A few years back, there was that A Wrinkle in Time miniseries, which I watched with much trepidation (mainly because of Gregory Smith, aka Ephram on my beloved Everwood). Eventually I had to stop watching, since the fact that Calvin didn't have red hair turned out to be the least of its problems. But at one point I found myself looking at the screen in surprise. A penny had just dropped; I'd had an epiphany about a story I was writing.

"Oh my god," I said. "The main character is Charles Wallace."

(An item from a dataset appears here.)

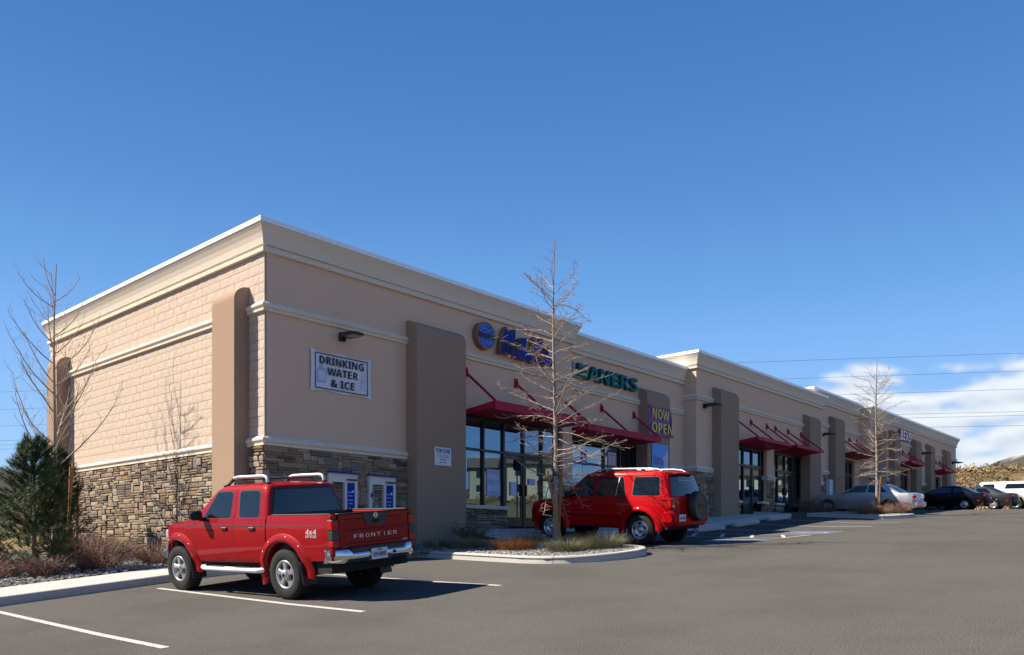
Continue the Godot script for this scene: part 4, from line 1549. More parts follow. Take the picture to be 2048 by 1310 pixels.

It's been years, probably, since I've read any of the Time Quartet. It's strange to remember books that were once a part of your daily life, as much like friends as anyone in your real life (or more, if you were prone to having "best friends" who would steal your stuff and hit you), when you haven't read them in so long. But the Murry family might have been my first literary obsession; there were books I reread before them, of course, but they were the first characters I followed from book to book, startled and pleased to see them in an unexpected line or two, happy or nostalgic to see how they'd turned out as their lives went on. A Swiftly Tilting Planet, to the best of my recollection, is the first book I read in connection with a particular time of year, built into holiday rituals (it was my Christmas book). Fortinbras and The Tempest were colored by those books before I knew a thing about folios and bad quartos. And even beyond the conscious memories are the ways in which those characters and books found their way into my dreams and thoughts and sentences (I say "it's an 'it's the weather on top of everything else' kind of day" rather a lot), even the stories that I used to write. I'm always stunned and grateful that little bundles of paper can change my life, but I'm especially grateful today.